WORK REQUIRED: Determine which lines of the records include the word "empty", and copy them.

DATASET EXCERPTS:
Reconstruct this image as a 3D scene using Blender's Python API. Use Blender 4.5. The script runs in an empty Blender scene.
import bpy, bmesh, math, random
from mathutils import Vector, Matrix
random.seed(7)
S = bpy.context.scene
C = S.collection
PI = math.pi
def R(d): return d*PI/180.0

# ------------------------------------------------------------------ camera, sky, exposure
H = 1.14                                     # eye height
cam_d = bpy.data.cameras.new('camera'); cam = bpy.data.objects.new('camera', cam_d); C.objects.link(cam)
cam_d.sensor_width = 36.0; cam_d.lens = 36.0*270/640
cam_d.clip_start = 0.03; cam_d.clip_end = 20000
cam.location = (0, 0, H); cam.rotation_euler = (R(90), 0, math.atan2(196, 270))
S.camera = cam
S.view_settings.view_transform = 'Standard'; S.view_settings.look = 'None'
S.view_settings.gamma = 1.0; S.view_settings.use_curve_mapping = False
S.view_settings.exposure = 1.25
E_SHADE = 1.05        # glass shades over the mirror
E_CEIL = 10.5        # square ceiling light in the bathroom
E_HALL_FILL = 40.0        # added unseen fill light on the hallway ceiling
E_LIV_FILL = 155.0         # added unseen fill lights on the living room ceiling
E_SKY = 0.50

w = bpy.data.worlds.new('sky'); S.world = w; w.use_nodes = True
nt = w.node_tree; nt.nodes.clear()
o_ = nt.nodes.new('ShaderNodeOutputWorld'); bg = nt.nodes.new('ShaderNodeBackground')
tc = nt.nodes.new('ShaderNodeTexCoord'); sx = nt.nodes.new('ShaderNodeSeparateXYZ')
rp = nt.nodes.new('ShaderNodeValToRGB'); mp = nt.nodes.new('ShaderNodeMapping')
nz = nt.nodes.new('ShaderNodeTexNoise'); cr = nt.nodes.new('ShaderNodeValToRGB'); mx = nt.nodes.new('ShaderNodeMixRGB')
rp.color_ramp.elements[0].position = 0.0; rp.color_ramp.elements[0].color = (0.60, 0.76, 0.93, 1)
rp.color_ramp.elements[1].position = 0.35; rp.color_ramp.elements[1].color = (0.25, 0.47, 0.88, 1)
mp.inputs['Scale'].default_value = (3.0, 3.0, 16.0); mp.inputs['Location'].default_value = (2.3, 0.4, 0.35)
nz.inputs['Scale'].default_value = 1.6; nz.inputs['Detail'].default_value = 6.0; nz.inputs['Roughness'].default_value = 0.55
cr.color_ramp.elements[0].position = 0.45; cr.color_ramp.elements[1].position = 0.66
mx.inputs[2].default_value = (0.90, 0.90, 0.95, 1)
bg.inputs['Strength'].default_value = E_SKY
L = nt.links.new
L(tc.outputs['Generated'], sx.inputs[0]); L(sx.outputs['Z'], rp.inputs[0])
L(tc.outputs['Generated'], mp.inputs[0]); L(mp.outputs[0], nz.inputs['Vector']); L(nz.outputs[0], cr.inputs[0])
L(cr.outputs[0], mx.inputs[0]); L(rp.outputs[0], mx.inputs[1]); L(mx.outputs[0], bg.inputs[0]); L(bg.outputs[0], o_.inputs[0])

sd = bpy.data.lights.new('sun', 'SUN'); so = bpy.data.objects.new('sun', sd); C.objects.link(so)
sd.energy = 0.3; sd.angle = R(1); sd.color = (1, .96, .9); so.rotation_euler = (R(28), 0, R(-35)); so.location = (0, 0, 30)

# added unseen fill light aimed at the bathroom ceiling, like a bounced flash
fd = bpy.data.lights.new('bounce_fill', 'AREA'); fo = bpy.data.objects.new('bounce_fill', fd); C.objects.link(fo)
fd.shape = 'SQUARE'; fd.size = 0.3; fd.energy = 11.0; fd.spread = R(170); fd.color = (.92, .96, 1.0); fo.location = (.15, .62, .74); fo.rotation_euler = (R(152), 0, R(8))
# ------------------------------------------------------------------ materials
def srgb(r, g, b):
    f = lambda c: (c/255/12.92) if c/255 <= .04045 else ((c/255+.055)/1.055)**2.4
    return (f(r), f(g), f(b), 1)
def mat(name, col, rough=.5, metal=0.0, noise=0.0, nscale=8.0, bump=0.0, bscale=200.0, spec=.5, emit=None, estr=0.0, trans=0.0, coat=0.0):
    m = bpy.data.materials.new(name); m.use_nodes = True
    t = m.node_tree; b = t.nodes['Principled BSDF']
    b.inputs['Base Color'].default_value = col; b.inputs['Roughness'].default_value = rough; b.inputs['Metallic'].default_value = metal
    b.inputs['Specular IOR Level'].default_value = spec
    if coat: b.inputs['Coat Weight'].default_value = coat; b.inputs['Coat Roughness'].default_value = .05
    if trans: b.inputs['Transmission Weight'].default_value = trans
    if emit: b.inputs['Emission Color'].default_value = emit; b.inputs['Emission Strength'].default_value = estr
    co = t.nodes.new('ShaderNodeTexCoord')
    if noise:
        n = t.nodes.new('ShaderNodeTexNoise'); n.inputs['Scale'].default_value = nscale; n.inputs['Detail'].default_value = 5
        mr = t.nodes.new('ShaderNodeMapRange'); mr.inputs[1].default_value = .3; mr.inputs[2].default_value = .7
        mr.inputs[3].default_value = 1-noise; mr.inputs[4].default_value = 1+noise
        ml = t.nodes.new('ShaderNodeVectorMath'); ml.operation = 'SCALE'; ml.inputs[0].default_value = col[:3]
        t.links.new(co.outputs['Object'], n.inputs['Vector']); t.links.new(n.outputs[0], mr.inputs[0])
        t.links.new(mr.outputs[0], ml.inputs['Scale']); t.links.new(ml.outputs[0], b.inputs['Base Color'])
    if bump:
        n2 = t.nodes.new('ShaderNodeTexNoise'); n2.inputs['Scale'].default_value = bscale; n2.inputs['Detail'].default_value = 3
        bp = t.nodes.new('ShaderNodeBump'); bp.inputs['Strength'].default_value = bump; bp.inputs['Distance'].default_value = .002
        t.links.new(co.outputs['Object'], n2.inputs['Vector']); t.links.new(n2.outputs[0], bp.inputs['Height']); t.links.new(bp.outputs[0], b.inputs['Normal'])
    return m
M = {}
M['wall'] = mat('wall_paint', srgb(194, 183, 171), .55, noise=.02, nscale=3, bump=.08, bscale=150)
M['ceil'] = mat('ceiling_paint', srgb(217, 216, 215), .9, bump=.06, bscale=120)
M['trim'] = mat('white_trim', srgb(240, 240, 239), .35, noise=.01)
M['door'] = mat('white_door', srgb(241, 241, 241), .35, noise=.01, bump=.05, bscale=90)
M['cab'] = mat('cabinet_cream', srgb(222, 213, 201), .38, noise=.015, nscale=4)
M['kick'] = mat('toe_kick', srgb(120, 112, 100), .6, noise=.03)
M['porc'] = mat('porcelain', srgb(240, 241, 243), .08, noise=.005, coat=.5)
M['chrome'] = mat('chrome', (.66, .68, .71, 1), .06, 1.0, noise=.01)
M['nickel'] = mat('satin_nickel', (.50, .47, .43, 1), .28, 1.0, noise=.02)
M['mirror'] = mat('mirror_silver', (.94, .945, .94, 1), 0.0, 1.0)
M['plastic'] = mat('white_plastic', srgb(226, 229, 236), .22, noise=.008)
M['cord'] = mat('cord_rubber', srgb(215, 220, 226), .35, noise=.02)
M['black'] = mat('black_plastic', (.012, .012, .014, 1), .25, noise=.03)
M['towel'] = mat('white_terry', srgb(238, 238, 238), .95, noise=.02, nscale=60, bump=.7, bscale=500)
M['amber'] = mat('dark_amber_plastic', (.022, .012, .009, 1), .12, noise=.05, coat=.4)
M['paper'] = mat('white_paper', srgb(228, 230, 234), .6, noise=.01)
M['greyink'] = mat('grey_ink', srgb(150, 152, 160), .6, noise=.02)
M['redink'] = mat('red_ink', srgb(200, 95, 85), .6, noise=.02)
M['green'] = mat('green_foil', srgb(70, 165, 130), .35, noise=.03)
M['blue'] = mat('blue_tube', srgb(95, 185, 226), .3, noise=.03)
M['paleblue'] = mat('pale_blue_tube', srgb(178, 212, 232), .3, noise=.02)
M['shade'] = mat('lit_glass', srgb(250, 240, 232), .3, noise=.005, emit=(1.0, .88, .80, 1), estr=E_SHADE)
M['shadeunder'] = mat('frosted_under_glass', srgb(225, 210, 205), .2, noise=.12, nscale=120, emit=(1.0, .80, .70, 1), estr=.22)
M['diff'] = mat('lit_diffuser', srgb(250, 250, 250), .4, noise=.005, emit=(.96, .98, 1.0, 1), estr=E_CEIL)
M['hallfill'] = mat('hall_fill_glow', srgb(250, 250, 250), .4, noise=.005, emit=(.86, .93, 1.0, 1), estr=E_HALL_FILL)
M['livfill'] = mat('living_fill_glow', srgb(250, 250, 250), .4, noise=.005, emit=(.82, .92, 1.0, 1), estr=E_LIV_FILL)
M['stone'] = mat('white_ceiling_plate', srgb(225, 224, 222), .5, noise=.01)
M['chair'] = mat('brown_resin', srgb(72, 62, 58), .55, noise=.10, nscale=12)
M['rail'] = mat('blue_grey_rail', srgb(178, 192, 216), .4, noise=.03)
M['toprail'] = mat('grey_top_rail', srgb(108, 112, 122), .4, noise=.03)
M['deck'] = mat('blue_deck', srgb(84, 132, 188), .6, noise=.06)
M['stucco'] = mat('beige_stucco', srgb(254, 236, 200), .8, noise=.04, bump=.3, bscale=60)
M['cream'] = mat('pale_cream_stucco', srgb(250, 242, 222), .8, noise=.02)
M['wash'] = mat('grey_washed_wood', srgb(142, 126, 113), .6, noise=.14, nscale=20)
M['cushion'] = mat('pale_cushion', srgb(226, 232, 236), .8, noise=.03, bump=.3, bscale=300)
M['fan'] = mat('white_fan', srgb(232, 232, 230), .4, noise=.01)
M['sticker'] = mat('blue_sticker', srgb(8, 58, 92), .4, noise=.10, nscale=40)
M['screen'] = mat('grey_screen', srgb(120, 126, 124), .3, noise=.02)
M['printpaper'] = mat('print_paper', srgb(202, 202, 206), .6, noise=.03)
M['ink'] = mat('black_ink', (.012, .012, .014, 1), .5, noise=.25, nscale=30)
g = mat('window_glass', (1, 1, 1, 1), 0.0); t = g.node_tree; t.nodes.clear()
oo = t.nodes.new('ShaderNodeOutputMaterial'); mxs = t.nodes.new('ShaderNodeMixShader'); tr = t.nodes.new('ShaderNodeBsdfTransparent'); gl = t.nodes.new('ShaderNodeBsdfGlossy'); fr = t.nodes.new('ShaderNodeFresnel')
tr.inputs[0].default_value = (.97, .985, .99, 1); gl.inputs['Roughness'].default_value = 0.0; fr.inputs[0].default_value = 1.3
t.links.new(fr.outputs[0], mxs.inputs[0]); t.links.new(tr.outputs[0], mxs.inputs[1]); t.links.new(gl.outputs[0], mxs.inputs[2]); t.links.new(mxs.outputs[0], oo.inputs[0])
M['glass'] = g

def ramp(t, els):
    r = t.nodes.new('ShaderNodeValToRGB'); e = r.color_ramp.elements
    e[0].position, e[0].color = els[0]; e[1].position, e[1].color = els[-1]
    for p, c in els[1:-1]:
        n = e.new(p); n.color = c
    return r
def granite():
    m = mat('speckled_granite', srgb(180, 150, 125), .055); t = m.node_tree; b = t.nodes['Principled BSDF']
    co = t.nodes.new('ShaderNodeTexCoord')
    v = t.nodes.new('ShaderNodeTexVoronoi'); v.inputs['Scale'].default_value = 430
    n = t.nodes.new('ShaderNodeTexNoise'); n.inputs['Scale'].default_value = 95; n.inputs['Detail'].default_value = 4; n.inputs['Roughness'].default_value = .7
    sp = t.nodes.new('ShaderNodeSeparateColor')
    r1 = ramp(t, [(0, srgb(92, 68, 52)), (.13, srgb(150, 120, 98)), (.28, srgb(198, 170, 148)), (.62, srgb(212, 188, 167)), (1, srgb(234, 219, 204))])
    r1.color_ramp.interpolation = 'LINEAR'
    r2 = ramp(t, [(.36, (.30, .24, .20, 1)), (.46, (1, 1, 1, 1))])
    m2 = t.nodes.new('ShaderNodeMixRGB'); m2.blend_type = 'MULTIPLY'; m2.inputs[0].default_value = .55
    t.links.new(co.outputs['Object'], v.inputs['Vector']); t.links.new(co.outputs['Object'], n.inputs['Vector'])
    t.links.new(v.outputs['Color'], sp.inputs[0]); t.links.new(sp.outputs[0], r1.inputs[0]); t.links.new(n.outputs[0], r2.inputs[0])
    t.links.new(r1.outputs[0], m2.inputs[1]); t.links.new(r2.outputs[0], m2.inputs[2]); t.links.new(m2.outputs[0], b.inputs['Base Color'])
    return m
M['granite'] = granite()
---
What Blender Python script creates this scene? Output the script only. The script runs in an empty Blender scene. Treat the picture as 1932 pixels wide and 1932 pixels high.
--
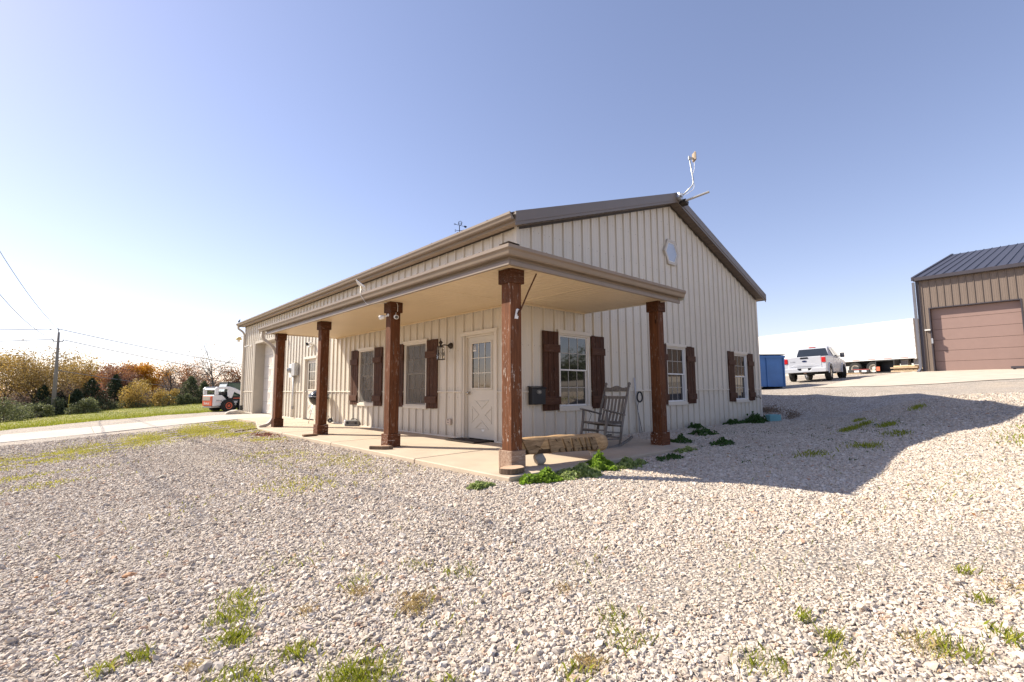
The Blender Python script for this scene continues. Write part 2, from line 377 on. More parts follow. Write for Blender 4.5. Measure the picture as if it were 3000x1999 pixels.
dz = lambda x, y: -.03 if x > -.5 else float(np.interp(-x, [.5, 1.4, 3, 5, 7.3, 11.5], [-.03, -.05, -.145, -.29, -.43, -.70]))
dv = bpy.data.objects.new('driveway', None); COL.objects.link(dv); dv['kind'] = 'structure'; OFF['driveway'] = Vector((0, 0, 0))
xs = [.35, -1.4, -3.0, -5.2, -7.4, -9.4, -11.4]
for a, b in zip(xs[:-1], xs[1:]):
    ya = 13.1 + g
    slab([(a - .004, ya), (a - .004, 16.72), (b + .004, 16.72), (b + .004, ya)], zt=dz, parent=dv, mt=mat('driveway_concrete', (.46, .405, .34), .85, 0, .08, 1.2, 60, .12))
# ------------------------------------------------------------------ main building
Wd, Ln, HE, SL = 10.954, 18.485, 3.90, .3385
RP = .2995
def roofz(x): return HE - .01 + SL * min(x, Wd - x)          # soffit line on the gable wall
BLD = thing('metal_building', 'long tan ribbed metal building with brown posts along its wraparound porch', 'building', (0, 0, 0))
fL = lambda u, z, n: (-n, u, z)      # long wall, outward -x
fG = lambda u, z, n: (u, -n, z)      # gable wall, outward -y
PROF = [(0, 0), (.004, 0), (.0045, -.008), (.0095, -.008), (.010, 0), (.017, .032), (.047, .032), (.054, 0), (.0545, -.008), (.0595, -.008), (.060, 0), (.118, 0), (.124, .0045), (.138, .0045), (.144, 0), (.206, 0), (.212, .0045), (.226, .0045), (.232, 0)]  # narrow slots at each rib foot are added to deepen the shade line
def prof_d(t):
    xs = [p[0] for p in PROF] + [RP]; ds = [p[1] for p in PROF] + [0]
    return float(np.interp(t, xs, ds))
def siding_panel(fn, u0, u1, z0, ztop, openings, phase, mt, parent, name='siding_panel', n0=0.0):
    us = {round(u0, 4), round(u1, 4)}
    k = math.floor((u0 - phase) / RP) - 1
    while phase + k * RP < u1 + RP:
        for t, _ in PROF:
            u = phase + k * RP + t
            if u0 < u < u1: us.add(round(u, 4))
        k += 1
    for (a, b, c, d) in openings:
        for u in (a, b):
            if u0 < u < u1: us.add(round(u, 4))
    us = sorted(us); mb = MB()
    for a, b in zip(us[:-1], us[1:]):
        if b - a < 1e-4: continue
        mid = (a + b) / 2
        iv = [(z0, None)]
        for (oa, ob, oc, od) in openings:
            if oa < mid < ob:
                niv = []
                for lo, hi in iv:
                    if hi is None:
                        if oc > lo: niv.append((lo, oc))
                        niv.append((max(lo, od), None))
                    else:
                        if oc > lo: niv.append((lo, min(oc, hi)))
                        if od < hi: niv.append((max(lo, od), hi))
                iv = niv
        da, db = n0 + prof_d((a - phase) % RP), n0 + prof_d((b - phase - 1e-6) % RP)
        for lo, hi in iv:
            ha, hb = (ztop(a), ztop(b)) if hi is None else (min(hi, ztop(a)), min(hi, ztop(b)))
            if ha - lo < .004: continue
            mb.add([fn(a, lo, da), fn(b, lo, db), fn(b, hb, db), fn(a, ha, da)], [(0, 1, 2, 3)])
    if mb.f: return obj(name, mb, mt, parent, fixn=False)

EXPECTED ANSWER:
Reconstruct this image as a 3D scene using Blender's Python API. Use Blender 4.5. The script runs in an empty Blender scene.
What Blender Python script creates this scene? Output the script only. The script runs in an empty Blender scene. Treat the picture as 1932 pixels wide and 1932 pixels high.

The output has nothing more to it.